On the literal side are the frequent surprise visits to Apartment A by parents, potential students, faculty, and others who, late at night, have found the back door the perfect entrance to the campus. Every couple of weeks, somebody wanders into the kitchen seeking directions or information. From my study (where the annual Mindset List is worked and reworked) it sounds like somebody returning home, and I anticipate hearing “Hi, I’m home.” Most visits ended in a good conversation, if not a bite to eat.
But the people who attended the dinners and receptions here during the time that I worked for the college were most memorable. There were large parties that brought town and gown together for everything from pizza before Folk ’n’ Blues, to a tie-dyed reception preceding a concert by Arlo Guthrie and champagne before the Beloit-Janesville Symphony.
Some events stood out. A dinner for a Chronicle of Higher Educationreporter drew so many people to talk about teaching that we had to keep adding seats and then even a couple of tables when the numbers got out of control.
And then, in the fall of 2000, rumors swirled that Bei Dao, Beloit’s Mackey Professor of Creative Writing, would be the recipient of the Nobel Prize in literature. Bei Dao had been on many short lists for the Nobel for several years. That year, the word was that the Swedish Academy would recognize a Chinese writer. Anticipation increased when the Associated Press showed up and said they were going to stick around to find out what developed.
Now a Nobel Prize may be huge for the recipient, but introducing a Nobel laureate to the media is a dream for a PR guy. We started planning. We talked to local Chinese chefs to arrange a Chinese buffet if needed, to be delivered to Moore Lounge at 5 a.m. We made sure rooms and sound were available. We prepared a dinner and invited some reporters and faculty along with Bei Dao, who was living upstairs in Apartment D.
Cocktails, and then dinner, and then a lot of wine and brandy took us into the early hours as we awaited the phone call. Bei Dao went to his apartment so he would be close to his college extension.
The message came early in the morning that the Nobel had indeed gone to a Chinese writer, but it was Gao Xingjian, a novelist and dramatist.
There were many other nights at the dinner table and in the kitchen with Billy Collins, William Least Heat-Moon, Cuban diplomat Carlos Alzugaray, countless string quartets and guitarists, the Blind Boys of Alabama, the NIU Jazz Band, author Gerald Posner, art dealer and Antiques Roadshow authority John Buxton, and a very long night that exhausted the bar and most of the guests trying to keep up with the late English writer and literary critic Christopher Hitchens.
Now, I am giving up the room with a view, and the bright red dining room and gold living room walls will soon be sealed beneath (several coats) of off-white. I bent the kitchen counter using it as a bar, and the carpet could use some work.

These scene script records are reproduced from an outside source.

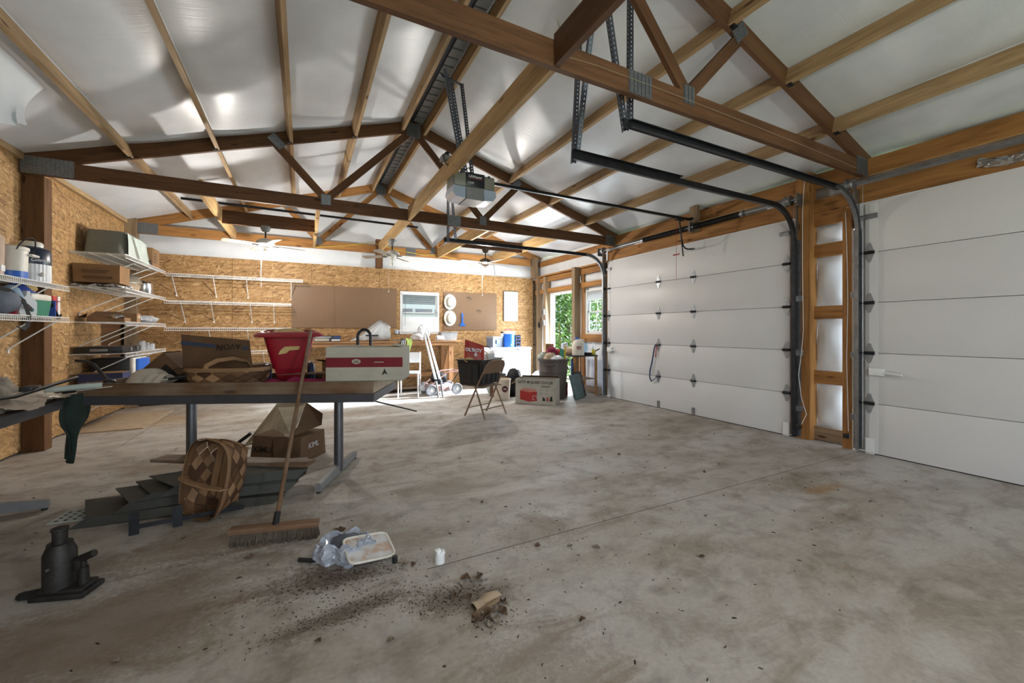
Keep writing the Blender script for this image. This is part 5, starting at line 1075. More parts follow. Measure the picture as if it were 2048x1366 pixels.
o = tag(MB().cyl((0, 0, 0), (0.02, 0.28, 0.0), 0.02, n=10).build('pale_roll', M['drab']), 'short pale roll lying at the far end of the left table', 'roll'); o.location = (-1.52, 3.80, 0.80); o.rotation_euler = (0, 0, -0.9)
# green towel hanging over the table edge
M['towel'] = plain('dark_green_towel', lin(30, 44, 38), 0.9, 0, 0.25, 14, bmp=0.3)
def tw(u, v):
    half = (0.060+0.045*math.sin(PI*min(1, v*1.5)))*(1-max(0, v-0.45)/0.55*0.96)+0.008*math.sin(9*v)
    fold = 0.018*math.sin(10*u+1.5)*(0.4+v)
    return (0.02+fold*1.3, (u-0.5)*2*half-0.05*v, -0.46*v+0.02*math.sin(6*u)*v)
o = tag(MB().grid(22, 24, tw, thick=0.004).build('green_towel', M['towel']), 'dark green rag hanging off the corner of the left table', 'rag'); place(o, (-1.44, 3.98, 0.745), (0, 0, -0.55))

# ================================================================ back wall fittings
def peg(label, x0, x1, z0, z1):
    t = thing('pegboard', label, 'pegboard', ((x0+x1)/2, YB-0.012, z0), group='pegboards on the back wall')
    MB().box(-(x1-x0)/2, (x1-x0)/2, -0.006, 0.0, 0, z1-z0).build('board', M['peg'], t, smooth=0)
    MB().box(-(x1-x0)/2, (x1-x0)/2, 0.0, 0.011, 0.0, 0.03).build('batten', M['gold'], t, smooth=0); return t
peg('left pegboard panel beside the wire shelves', -0.185, 0.53, 1.25, 2.04)
peg('wide pegboard panel to the left of the back window', 0.533, 1.685, 1.25, 2.04)
peg('pegboard right of the back window where the hats hang', 2.67, 3.917, 1.21, 2.03)
o = tag(MB().cb((0, 0, 0.34), (0.36, 0.02, 0.68), 0.004).build('white_panel_board', plain('pale_blue_panel', lin(206, 220, 240), 0.35, 0, 0.06)), 'pale blue-white board hung on the wall right of the pegboard', 'board'); o.location = (4.28, YB-0.016, 1.42)
MB().box(-0.185, -0.18, -0.012, 0.012, 0, 0.68).box(-0.185, 0.18, -0.012, 0.012, 0.68, 0.688).build('dark_edge', M['blackpl'], o, smooth=0)
t = thing('wall_outlet', 'grey outlet plate on the wall below the pegboard by the window', 'outlet', (1.70, YB-0.002, 1.12)); MB().cb((0, -0.006, 0.05), (0.11, 0.012, 0.10), 0.003).build('cover_plate', M['galv'], t); MB().cyl((0, -0.012, 0.03), (0, -0.015, 0.03), 0.016, n=12).build('socket', M['white'], t); MB().cyl((0, -0.012, 0.07), (0, -0.015, 0.07), 0.016, n=12).build('socket', M['white'], t)
M['felt'] = plain('cream_felt', lin(228, 224, 214), 0.8, 0, 0.06)
for z, lb in ((1.81, 'upper white brimmed hat hanging beside the back window'), (1.465, 'lower white brimmed hat hanging beside the back window')):
    t = thing('brimmed_hat', lb, 'hat', (2.795, YB-0.045, z), rot=(PI/2, 0, 0), group='white hats on the pegboard')
    MB().grid(36, 6, lambda u, v: ((0.075+0.062*v)*math.cos(2*PI*u), (0.105+0.062*v)*math.sin(2*PI*u), 0.004+0.022*v*v*abs(math.cos(2*PI*u))), closed_u=True, thick=0.003).build('brim', M['felt'], t)
    MB().grid(36, 9, lambda u, v: (0.078*math.cos(2*PI*u)*(1-0.25*v)*(1 if v < 0.85 else (1-v)/0.15), 0.108*math.sin(2*PI*u)*(1-0.2*v)*(1 if v < 0.85 else (1-v)/0.15), 0.10*min(1, v/0.85)-0.03*(v > 0.84)*(1-abs(math.cos(2*PI*u)))), closed_u=True).build('crown', M['felt'], t)
    MB().grid(36, 2, lambda u, v: (0.080*math.cos(2*PI*u), 0.110*math.sin(2*PI*u), 0.006+0.018*v), closed_u=True).build('hat_band', M['drab'], t)
t = thing('blue_scraper', 'blue long-handled scraper hanging on the pegboard next to the hats', 'scraper', (3.085, YB-0.035, 1.30)); MB().cb((0, 0, 0.165), (0.038, 0.02, 0.23), 0.005).build('handle', M['blue'], t); MB().prism([(-0.025, 0.06), (0.025, 0.06), (0.065, 0.02), (0.065, 0.0), (-0.065, 0.0), (-0.065, 0.02)], -0.012, 0.012).build('head', M['blue'], t); MB().cyl((0, 0.0, 0.26), (0.03, 0.014, 0.27), 0.004, n=6).build('hook', M['blackpl'], t)
for x, z, lb in ((3.25, 1.90, 'bent wire hook high on the right pegboard'), (3.48, 1.62, 'round wooden peg on the right pegboard')):
    o = tag(MB().tube([(-0.05, 0, 0.02), (0, -0.03, 0.03), (0.04, -0.03, 0.0), (0.0, -0.025, -0.03)], 0.005, n=6).build('peg_hook', M['darksteel']), lb, 'hook'); o.location = (x, YB-0.018, z)

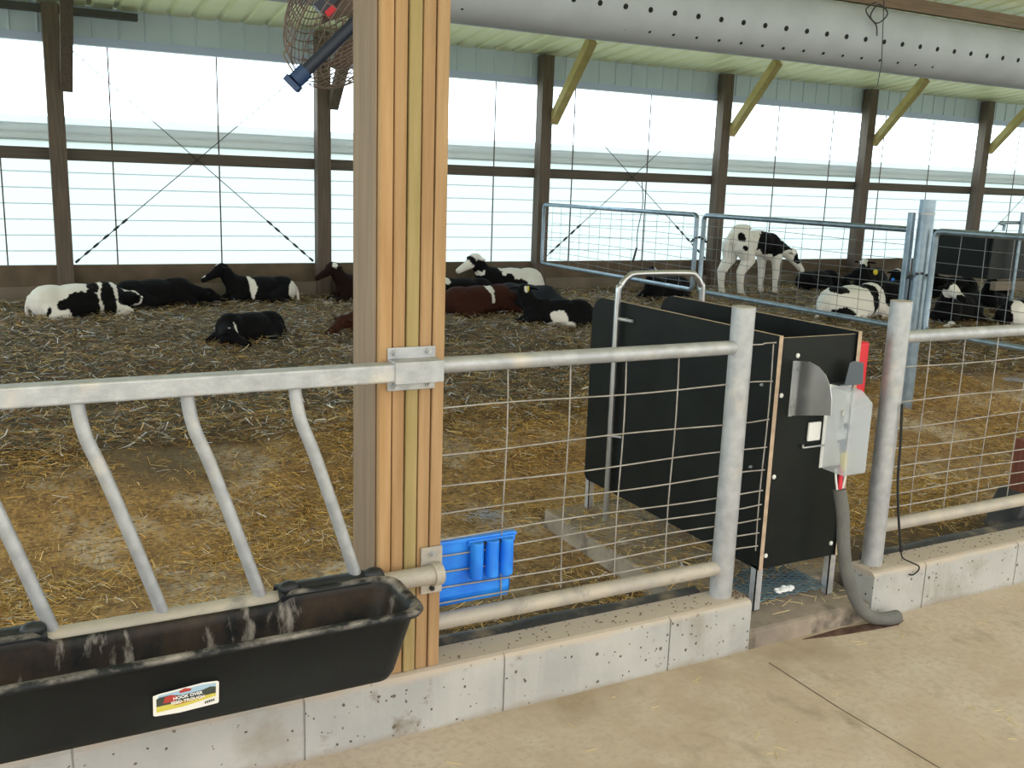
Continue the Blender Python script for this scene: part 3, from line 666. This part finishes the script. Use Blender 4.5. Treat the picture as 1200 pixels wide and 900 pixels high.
MB().beam(p0-bar*.026-ax*.035, p0-bar*.026+ax*.035, .03, .024).build('end_clamp', bpy.data.materials['blue_clamp'], fn)
p1 = at_px(352, 84, 3.64); MB().tube(smooth_path([p0, at_px(338, 75, 3.66), at_px(333, 62, 3.7), at_px(343, 50, 3.74)]), .0035, 6).build('cable_loop', fan_wire, fn)
MB().tube([fc+ax*.10, fc-ax*.04], .08, 20).build('motor', fan_bar, fn)
for k in range(4):
    a = math.pi/2*k+.9; d1 = bar*math.cos(a)+sd*math.sin(a); d2 = ax.cross(d1)
    bl = MB(); bl.v += [tuple(fc+d1*r_+d2*w_*s_+ax*(.02*s_)) for r_, w_ in ((.07, .03), (.40, .055)) for s_ in (-1, 1)]
    bl.v += [tuple(Vector(q)+ax*.003) for q in bl.v[:4]]
    for q in ((0,1,3,2), (4,6,7,5), (0,2,6,4), (1,5,7,3), (0,4,5,1), (2,3,7,6)): bl.face(q)
    bl.build('blade', fan_wire, fn)
q0 = at_px(373, 13, 3.7)
MB().beam(q0-bar*.0, q0+bar*.24, .06, .05).build('control_box', fan_bar, fn)
MB().beam(q0+bar*.01-ax*.034, q0+bar*.055-ax*.034, .05, .022).build('red_sticker', red, fn)
MB().tube([q0+bar*.2, Vector((fc.x+.3, fc.y-.1, roof_z(fc.y)-.02))], .012, 6).build('hanger', galv, fn)

# ------------------------------------------------------------------ calves
def voxel(bm_mb, vox=.012, smooth=5):
    o = bm_mb.build('tmp', coat_m, fix=False, origin=(0, 0, 0))
    m = o.modifiers.new('r', 'REMESH'); m.mode = 'VOXEL'; m.voxel_size = vox; m.adaptivity = 0
    s_ = o.modifiers.new('s', 'SMOOTH'); s_.factor = .5; s_.iterations = smooth
    bpy.context.view_layer.update(); dg = bpy.context.evaluated_depsgraph_get()
    me = bpy.data.meshes.new_from_object(o.evaluated_get(dg)); bpy.data.objects.remove(o); return me
def limb(b, pts, rs):
    for i in range(len(pts)-1):
        a, c = Vector(pts[i]), Vector(pts[i+1]); n = max(3, int((a-c).length/(min(rs[i], rs[i+1])*.35)))
        for k in range(n+1): t_ = k/n; b.ball(a.lerp(c, t_), rs[i]+(rs[i+1]-rs[i])*t_, 10)
def head(b, base, d, s=1., roll=0):
    """d: direction of the muzzle"""
    d = Vector(d).normalized(); up = Vector((0, 0, 1)); lt = up.cross(d).normalized(); up = d.cross(lt); base = Vector(base)
    rot = Matrix((d, lt, up)).transposed()
    b.ball(base, (.085*s, .068*s, .075*s), 12, rot)
    limb(b, [base+d*.02*s-up*.01*s, base+d*.12*s-up*.022*s, base+d*.20*s-up*.034*s], [.062*s, .046*s, .036*s])
    b.ball(base+d*.215*s-up*.036*s, (.034*s, .040*s, .034*s), 10, rot)
    b.ball(base-d*.02*s+up*.06*s, (.05*s, .04*s, .025*s), 10, rot)      # poll
    for k in (-1, 1):
        e = base-d*.035*s+lt*k*.085*s+up*.025*s
        er = rot @ Matrix.Rotation(k*.35, 3, 'Z') @ Matrix.Rotation(-k*.25, 3, 'X')
        b.ball(e+lt*k*.035*s, (.028*s, .068*s, .016*s), 10, er)
        b.ball(base+d*.055*s+lt*k*.056*s+up*.018*s, .013*s, 8)            # brow over the eye
def lying(neck, mz, fore=True, side=1):
    b = MB()
    b.ball((-.30, 0, .17), (.17, .155, .165), 14); b.ball((-.04, 0, .17), (.31, .175, .170), 16); b.ball((.22, 0, .18), (.17, .145, .175), 14)
    b.ball((.17, 0, .29), (.14, .05, .055), 12); b.ball((-.27, 0, .28), (.13, .085, .055), 12); b.ball((-.05, 0, .12), (.30, .20, .12), 14)
    N_ = Vector(neck); limb(b, [(.24, 0, .21), ((.24+N_.x)/2+.01, N_.y/2, (.19+N_.z)/2), neck], [.125, .095, .074])
    head(b, N_+Vector(mz).normalized()*.045, mz)
    for k in (-1, 1):   # folded fore legs
        if fore and k == side: limb(b, [(.26, k*.10, .12), (.40, k*.13, .055), (.50, k*.14, .03), (.60, k*.14, .025)], [.07, .038, .024, .027])
        else: limb(b, [(.26, k*.10, .12), (.42, k*.11, .06), (.34, k*.14, .03), (.25, k*.15, .025)], [.07, .040, .025, .027])
    k = side
    limb(b, [(-.28, k*.09, .15), (-.10, k*.19, .10), (-.22, k*.22, .06), (-.34, k*.22, .04), (-.20, k*.26, .028), (-.08, k*.27, .025)], [.11, .07, .045, .034, .023, .027])
    limb(b, [(-.28, -k*.09, .12), (-.12, -k*.17, .08), (-.30, -k*.19, .05), (-.22, -k*.21, .03)], [.10, .06, .035, .025])
    limb(b, [(-.45, 0, .22), (-.485, .03*k, .12), (-.47, .06*k, .03)], [.028, .018, .024])
    return b
def standing():
    b = MB()
    b.ball((-.28, 0, .71), (.17, .135, .165), 14); b.ball((0, 0, .655), (.30, .15, .165), 16); b.ball((.24, 0, .61), (.16, .125, .175), 14)
    b.ball((-.26, 0, .84), (.15, .08, .05), 12); b.ball((.2, 0, .73), (.14, .055, .06), 12)
    limb(b, [(.30, 0, .63), (.43, -.02, .58), (.54, -.04, .52)], [.115, .085, .072]); head(b, (.58, -.05, .50), (.65, -.45, -.70), 1.05)
    for k, dx in ((-1, .02), (1, -.05)):
        limb(b, [(.25+dx, k*.085, .56), (.26+dx, k*.09, .40), (.27+dx, k*.09, .29), (.27+dx, k*.09, .14), (.285+dx, k*.09, .05), (.30+dx, k*.09, .025)], [.09, .056, .048, .034, .037, .042])
    for k, dx in ((-1, .05), (1, -.08)):
        limb(b, [(-.30+dx*.3, k*.085, .62), (-.25+dx, k*.10, .46), (-.37+dx, k*.10, .31), (-.36+dx, k*.10, .15), (-.34+dx, k*.10, .06), (-.32+dx, k*.10, .025)], [.13, .085, .056, .042, .044, .046])
        limb(b, [(-.37+dx, k*.10, .30), (-.40+dx, k*.10, .26)], [.035, .02])
    limb(b, [(-.44, 0, .76), (-.485, 0, .60), (-.475, 0, .40), (-.47, 0, .33)], [.026, .018, .018, .03])
    return b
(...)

And the Eaton Chapel bells—loathed by poets, cursed by overnight visitors, and questioned for the first week or two by each new college president—will no longer measure my life in 15-minute increments as they have since I set foot on campus in 1996.
But the bay window’s awesome view of the campus will continue to inspire warm reactions and devotion to the college for a fortunate new resident.
It has been a pleasure to live and serve here.
Ron Nief is director of public affairs emeritus for Beloit College and co-author of the Beloit College Mindset List. He left Apartment A this fall for a new home in Madison, Wis.